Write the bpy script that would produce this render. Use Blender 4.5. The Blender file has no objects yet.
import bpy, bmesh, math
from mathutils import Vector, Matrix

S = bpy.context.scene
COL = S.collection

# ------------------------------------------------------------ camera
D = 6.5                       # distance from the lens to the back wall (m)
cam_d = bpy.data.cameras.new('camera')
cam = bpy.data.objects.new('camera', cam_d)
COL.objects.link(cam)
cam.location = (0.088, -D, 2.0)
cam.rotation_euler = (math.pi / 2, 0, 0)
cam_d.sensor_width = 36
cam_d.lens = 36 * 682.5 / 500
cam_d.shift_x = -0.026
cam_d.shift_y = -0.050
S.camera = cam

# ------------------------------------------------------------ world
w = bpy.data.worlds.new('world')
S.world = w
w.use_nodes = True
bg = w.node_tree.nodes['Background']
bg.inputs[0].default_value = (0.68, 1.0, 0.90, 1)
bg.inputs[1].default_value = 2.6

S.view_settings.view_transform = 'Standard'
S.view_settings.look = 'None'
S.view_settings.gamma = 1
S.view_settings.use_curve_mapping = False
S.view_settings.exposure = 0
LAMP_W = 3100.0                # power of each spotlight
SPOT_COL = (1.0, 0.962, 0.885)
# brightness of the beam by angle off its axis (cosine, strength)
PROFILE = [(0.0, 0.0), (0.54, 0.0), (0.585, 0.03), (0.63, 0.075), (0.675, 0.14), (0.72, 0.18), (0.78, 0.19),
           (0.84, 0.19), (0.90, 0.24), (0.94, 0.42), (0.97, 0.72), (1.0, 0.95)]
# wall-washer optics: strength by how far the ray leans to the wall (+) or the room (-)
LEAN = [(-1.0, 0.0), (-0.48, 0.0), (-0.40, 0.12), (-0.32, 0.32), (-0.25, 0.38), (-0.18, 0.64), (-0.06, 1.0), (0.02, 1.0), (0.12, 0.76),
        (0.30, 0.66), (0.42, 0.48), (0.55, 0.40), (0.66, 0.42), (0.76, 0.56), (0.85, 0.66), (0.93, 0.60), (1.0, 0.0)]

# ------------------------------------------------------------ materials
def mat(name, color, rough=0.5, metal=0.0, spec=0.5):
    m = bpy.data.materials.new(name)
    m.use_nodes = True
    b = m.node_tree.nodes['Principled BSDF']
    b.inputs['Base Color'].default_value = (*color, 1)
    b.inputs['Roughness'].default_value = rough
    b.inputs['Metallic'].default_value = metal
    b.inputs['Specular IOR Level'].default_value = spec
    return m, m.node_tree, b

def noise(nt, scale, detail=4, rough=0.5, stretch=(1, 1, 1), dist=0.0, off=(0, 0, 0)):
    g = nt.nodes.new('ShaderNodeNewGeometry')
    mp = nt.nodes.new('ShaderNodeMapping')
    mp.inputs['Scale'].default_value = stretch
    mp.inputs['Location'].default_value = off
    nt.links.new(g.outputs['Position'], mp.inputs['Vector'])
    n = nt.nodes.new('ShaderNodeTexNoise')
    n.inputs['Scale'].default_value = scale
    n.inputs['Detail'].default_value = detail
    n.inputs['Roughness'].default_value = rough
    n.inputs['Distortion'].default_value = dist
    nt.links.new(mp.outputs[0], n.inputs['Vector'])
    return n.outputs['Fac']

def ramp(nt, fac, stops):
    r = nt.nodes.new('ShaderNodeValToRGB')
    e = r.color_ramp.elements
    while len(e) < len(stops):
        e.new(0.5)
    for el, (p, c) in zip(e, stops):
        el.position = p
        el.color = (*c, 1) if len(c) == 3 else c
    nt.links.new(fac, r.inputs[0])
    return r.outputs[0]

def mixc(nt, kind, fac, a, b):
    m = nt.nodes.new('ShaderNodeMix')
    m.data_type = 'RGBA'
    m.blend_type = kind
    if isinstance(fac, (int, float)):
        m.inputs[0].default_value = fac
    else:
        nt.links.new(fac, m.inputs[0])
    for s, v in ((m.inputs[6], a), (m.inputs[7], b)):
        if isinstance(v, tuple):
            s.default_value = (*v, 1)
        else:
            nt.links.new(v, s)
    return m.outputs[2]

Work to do
Restate word for word only the lines running from the beginning of the data to the line holding "COL = S.collection", both included.

Full answer
Write the bpy script that would produce this render. Use Blender 4.5. The Blender file has no objects yet.
import bpy, bmesh, math
from mathutils import Vector, Matrix

S = bpy.context.scene
COL = S.collection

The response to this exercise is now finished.